ARTICLE XII. DES TALENTS QU'IL FAUT A UN GÉNÉRAL.a
Un parfait capitaine est un être de raison; c'est la république platonicienne, c'est le centre de gravité des philosophes, c'est l'or potable des chimistes. La perfection est incompatible en tout genre avec l'humanité; mais le sentiment de notre imperfection ne doit pas nous empêcher de tracer de parfaits modèles, pour que ces âmes généreuses, animées d'un principe d'honneur et d'émulation, en approchent en partie, si elles ne peuvent pas l'imiter en entier.
Ce ne sont, après tout, que les grands exemples et les grands modèles qui forment les hommes; et si des héros comme Eugène, Condé, Turenne ou César attirent notre admiration, combien plus ne doit-on point être ému par un tableau qui nous représente leurs différentes perfections réunies ensemble!
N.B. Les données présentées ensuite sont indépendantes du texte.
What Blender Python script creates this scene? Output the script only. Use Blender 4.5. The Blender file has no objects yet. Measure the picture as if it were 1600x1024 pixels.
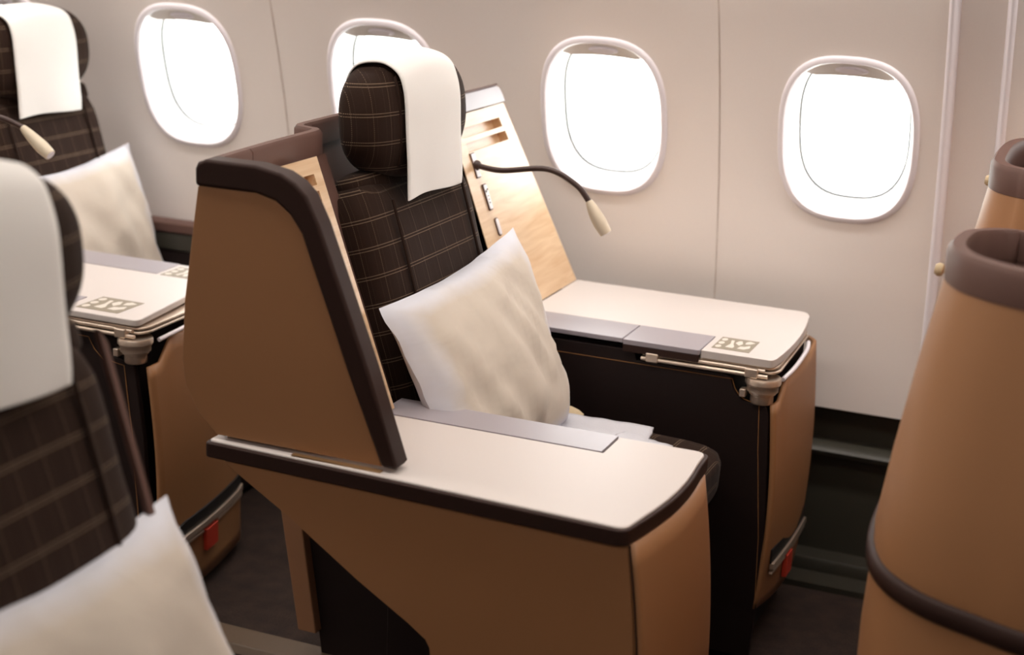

Combien de vertus contradictoires n'entrent pas dans la composition d'un général!
Je suppose, devant toutes choses, qu'il soit honnête homme et bon citoyen, qualités sans lesquelles l'habileté et l'art de la guerre sont plus pernicieux qu'utiles. On demande, de plus, qu'il soit dissimulé, paraissant naturel, doux et sévère, sans cesse défiant et toujours tranquille, ménager par humanité et quelquefois prodigue du sang de ses soldats, travaillant de la tète, agissant de sa personne, discret, profond, instruit de tout, n'oubliant pas une chose pour en faire une autre, et ne négligeant pas comme étant au-dessous de lui ces petits détails qui tiennent si fort aux grandes choses.
Je recommande toutes ces qualités, à cause de leur importance. En voici la raison. L'art de cacher sa pensée, ou la dissimulation, est indispensable à tout homme qui a de grandes affaires à conduire. Toute l'armée lit son sort sur son visage; elle examine les causes de sa bonne ou de sa méchante humeur, ses
a Cet article est omis dans la traduction.